Até novembro do ano passado, quando acendeu o sinal amarelo nos estaleiros nacionais por força de atrasos nos pagamentos pela Sete Brasil, a indústria da construção naval brasileira trabalhava com um cenário otimista. A crise na Sete Brasil, que encomendou 28 sondas a cinco grandes estaleiros, e os desdobramentos da Operação Lava-Jato, que investiga desvios na Petrobras, modificaram por completo esse cenário. De dezembro até fim de março, mais de dez mil empregados foram cortados dos estaleiros e outras 30 mil demissões podem ocorrer até julho caso não haja sinais de novas encomendas pela Petrobras e não seja encontrada uma solução para a crise na Sete Brasil. "A realidade hoje é diferente da vivida nos últimos anos", diz Ariovaldo Rocha, presidente do Sindicato Nacional da Indústria da Construção e Reparação Naval e Offshore (Sinaval).

O Sinaval, que representa os estaleiros, afirma que havia 82.472 empregados no setor em dezembro do ano passado e, em 31 de março, esse contingente foi reduzido para 72.066. Houve corte de 10.406 vagas, parte explicado pela conclusão de obras de navios e plataformas, mas sobretudo pela crise que se estendeu pelos estaleiros a partir dos problemas na Sete Brasil.
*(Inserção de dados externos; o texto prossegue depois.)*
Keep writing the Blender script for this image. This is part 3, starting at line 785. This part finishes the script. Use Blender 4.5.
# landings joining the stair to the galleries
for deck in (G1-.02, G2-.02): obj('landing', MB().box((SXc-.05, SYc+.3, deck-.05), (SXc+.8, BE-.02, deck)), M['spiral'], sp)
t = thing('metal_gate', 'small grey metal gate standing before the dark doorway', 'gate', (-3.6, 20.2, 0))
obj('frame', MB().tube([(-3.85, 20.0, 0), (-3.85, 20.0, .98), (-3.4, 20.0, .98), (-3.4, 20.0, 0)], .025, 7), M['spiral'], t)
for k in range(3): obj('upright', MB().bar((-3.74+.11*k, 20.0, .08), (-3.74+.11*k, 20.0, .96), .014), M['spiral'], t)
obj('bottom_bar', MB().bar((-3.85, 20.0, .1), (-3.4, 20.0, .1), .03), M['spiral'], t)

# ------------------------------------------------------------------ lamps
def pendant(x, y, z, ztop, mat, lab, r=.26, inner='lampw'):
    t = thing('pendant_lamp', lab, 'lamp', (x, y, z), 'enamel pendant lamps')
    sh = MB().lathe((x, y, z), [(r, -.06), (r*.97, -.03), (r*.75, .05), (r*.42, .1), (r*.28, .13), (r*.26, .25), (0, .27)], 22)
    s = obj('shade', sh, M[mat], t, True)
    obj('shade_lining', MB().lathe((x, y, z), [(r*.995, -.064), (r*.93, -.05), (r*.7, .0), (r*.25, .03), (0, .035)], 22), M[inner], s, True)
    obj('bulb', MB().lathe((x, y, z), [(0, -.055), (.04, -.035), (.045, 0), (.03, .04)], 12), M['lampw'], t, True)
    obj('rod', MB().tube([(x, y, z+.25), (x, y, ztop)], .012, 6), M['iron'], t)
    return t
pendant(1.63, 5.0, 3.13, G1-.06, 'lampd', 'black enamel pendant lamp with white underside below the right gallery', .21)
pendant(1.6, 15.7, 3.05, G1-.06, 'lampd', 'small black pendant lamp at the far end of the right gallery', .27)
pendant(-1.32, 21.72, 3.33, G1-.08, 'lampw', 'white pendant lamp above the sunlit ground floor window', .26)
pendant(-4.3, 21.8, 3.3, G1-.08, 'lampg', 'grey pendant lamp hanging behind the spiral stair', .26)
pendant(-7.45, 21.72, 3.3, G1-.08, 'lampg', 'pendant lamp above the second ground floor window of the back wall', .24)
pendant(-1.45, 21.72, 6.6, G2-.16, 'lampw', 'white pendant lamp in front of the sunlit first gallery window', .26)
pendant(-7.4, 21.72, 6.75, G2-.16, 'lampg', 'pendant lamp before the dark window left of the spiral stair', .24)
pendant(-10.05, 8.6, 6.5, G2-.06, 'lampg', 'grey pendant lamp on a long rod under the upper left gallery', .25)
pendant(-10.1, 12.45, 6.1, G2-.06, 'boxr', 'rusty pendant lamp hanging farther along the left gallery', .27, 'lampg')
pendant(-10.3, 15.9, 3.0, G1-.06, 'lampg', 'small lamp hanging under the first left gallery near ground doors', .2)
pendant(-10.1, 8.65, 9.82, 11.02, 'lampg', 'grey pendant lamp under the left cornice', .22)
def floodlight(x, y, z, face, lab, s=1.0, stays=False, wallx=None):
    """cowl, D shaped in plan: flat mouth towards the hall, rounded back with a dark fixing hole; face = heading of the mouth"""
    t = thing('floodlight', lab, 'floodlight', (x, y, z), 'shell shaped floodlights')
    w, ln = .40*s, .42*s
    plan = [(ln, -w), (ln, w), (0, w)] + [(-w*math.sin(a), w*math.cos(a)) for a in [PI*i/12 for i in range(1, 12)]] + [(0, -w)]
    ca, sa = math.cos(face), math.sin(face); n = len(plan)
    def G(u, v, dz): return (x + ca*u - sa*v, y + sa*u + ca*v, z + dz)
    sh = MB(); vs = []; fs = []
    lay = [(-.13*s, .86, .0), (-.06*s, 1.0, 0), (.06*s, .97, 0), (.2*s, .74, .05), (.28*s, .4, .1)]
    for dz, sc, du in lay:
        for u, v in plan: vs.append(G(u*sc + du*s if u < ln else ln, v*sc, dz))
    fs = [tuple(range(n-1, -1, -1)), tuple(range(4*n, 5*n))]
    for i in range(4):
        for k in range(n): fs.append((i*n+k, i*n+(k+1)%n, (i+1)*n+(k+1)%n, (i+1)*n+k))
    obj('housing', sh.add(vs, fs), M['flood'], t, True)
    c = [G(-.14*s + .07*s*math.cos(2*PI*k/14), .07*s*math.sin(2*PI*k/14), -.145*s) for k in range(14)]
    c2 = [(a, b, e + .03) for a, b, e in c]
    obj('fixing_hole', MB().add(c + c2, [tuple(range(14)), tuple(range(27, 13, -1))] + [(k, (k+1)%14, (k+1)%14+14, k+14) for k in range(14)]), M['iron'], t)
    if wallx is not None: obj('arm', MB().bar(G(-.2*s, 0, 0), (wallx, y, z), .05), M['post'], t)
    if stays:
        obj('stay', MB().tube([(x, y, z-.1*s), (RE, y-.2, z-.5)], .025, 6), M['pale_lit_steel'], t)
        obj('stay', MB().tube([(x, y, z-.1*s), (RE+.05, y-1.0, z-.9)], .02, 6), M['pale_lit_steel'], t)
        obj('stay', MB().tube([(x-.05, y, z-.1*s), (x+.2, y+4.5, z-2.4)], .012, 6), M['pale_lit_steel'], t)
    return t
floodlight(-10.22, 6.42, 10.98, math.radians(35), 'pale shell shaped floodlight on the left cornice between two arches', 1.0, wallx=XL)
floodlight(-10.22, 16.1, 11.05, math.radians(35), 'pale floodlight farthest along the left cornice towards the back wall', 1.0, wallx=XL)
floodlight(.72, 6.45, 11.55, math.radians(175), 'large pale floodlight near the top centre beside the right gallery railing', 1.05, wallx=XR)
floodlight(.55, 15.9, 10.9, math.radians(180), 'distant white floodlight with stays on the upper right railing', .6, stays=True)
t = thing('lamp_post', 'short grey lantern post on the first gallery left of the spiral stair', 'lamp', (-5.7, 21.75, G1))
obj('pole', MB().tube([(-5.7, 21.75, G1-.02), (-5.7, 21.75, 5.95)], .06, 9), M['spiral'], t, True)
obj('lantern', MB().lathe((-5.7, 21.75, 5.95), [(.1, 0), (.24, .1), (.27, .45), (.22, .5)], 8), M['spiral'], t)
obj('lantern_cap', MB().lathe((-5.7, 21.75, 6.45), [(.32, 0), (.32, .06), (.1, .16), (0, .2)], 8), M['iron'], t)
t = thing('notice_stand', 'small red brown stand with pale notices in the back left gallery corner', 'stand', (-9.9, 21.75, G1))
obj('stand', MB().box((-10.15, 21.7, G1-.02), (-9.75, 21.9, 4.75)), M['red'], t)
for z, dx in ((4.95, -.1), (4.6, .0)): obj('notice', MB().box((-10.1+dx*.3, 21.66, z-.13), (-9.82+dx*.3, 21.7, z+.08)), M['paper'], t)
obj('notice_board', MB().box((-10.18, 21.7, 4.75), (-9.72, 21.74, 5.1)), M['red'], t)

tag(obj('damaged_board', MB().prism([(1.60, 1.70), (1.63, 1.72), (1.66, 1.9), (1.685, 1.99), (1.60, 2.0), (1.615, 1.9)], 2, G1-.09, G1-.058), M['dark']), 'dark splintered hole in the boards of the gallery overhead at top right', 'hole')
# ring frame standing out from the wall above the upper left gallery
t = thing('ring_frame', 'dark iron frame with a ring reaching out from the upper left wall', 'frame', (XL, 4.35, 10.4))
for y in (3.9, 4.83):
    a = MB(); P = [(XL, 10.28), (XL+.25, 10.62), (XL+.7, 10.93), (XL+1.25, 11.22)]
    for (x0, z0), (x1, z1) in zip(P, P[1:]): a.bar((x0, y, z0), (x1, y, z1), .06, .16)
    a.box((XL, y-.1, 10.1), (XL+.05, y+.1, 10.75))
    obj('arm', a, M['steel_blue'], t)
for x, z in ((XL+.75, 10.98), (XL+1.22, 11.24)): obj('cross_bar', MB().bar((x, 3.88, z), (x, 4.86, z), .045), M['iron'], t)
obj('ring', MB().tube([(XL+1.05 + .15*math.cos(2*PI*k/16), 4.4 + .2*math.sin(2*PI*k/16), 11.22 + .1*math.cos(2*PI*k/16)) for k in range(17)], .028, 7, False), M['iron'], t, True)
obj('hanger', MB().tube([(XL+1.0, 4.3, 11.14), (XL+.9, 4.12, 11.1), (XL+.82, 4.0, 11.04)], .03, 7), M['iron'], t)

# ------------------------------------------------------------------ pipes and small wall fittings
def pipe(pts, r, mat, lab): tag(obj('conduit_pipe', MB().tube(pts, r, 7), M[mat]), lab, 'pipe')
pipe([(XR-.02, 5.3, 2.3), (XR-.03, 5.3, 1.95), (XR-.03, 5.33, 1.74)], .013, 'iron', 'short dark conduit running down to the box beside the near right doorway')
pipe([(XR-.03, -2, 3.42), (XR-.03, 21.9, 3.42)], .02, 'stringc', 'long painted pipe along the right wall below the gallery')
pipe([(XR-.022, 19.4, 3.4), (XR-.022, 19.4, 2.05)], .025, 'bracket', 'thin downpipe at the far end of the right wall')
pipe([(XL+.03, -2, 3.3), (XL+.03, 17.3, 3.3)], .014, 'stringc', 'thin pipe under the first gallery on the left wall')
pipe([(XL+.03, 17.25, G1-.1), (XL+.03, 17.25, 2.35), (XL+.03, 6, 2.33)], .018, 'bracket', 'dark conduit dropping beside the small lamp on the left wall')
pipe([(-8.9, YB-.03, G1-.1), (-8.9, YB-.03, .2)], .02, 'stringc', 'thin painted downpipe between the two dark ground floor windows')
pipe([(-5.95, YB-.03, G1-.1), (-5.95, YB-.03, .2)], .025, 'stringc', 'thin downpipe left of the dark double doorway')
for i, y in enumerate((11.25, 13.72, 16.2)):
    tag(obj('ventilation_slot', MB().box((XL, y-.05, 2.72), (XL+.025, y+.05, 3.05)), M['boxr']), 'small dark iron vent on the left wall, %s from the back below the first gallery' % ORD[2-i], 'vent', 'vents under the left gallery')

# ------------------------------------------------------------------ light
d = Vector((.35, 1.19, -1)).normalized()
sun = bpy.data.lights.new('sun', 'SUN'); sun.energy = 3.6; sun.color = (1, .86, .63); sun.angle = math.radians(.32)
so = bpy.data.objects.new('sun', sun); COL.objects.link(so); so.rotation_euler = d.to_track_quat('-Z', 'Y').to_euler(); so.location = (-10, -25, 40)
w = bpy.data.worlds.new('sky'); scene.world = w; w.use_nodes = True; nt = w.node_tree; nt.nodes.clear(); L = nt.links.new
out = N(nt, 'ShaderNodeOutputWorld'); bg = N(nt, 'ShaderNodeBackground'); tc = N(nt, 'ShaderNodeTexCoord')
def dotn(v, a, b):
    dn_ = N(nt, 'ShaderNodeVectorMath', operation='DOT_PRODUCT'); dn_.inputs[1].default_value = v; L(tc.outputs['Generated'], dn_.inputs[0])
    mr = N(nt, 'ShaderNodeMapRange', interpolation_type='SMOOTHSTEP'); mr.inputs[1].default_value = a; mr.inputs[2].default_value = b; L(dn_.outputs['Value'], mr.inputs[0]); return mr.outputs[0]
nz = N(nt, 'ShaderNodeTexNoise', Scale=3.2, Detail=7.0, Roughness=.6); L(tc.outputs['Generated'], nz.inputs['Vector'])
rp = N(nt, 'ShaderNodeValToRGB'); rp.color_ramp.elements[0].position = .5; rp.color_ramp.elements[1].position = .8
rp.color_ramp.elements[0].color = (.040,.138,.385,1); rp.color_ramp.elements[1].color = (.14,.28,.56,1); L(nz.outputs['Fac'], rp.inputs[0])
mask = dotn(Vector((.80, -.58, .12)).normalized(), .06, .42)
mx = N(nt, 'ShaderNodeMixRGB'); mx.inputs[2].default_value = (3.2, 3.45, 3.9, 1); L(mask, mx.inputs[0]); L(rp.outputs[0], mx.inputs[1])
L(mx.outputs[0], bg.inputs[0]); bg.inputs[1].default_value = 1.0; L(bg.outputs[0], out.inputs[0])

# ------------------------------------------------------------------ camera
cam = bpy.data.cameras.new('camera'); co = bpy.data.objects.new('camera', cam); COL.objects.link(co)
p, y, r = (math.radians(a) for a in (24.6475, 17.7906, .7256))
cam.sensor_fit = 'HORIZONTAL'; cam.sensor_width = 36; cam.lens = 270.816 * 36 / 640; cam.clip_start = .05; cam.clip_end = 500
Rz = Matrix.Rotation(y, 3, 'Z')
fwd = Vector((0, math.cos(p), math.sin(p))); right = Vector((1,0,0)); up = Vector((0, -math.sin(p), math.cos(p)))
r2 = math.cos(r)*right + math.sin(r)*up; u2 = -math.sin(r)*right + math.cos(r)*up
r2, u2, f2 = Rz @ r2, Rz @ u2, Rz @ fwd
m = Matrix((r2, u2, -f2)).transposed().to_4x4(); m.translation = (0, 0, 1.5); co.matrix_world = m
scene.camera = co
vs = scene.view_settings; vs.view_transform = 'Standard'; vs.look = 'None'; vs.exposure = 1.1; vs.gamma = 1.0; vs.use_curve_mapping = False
Se não surgirem novidades positivas para o setor até meados do ano, a força de trabalho nos estaleiros poderá ser reduzida à metade do que era em dezembro.

Rocha diz que será preciso ver os sinais que serão emitidos pela Petrobras em seu plano de negócios 2015-2019, o qual pode ser anunciado em maio, e também o encaminhamento para a crise na Sete Brasil. No fim de fevereiro, a empresa tinha dívidas de US$ 850 milhões com os estaleiros. No começo deste mês, a empresa anunciou ter chegado a um acordo com bancos credores para rolar por 90 dias dívidas de curto prazo. No mercado, circulam informações de que Banco do Brasil e Caixa Econômica Federal poderiam substituir o Banco Nacional de Desenvolvimento Econômico e Social (BNDES) como financiadores de longo prazo para a Sete Brasil. Em nota, a empresa afirmou: "A Sete Brasil tem atuado prioritariamente, e em várias frentes, para a contratação de linhas de crédito de longo prazo que possibilitem o avanço do projeto por hora em andamento. A empresa espera, dessa forma, que a retomada dos níveis de produção da indústria naval brasileira ocorra no menor prazo possível."

"Nenhuma indústria naval do mundo sobreviveu sem incentivo do governo. Acreditamos que o governo terá que buscar uma solução [para a Sete Brasil] porque, do contrário, o que será feito com meia-dúzia de plantas indústrias que foram financiadas pelo governo?", disse Sérgio Bacci, presidente da Associação Brasileira das Empresas de Construção Naval e Offshore (Abenav). No total, estima-se que cinco estaleiros tenham comprometido mais de R$ 8 bilhões para instalar novos parques indústrias. São eles Estaleiro Atlântico Sul (EAS), Enseada, Jurong, Estaleiro Rio Grande (ERG) e EBR.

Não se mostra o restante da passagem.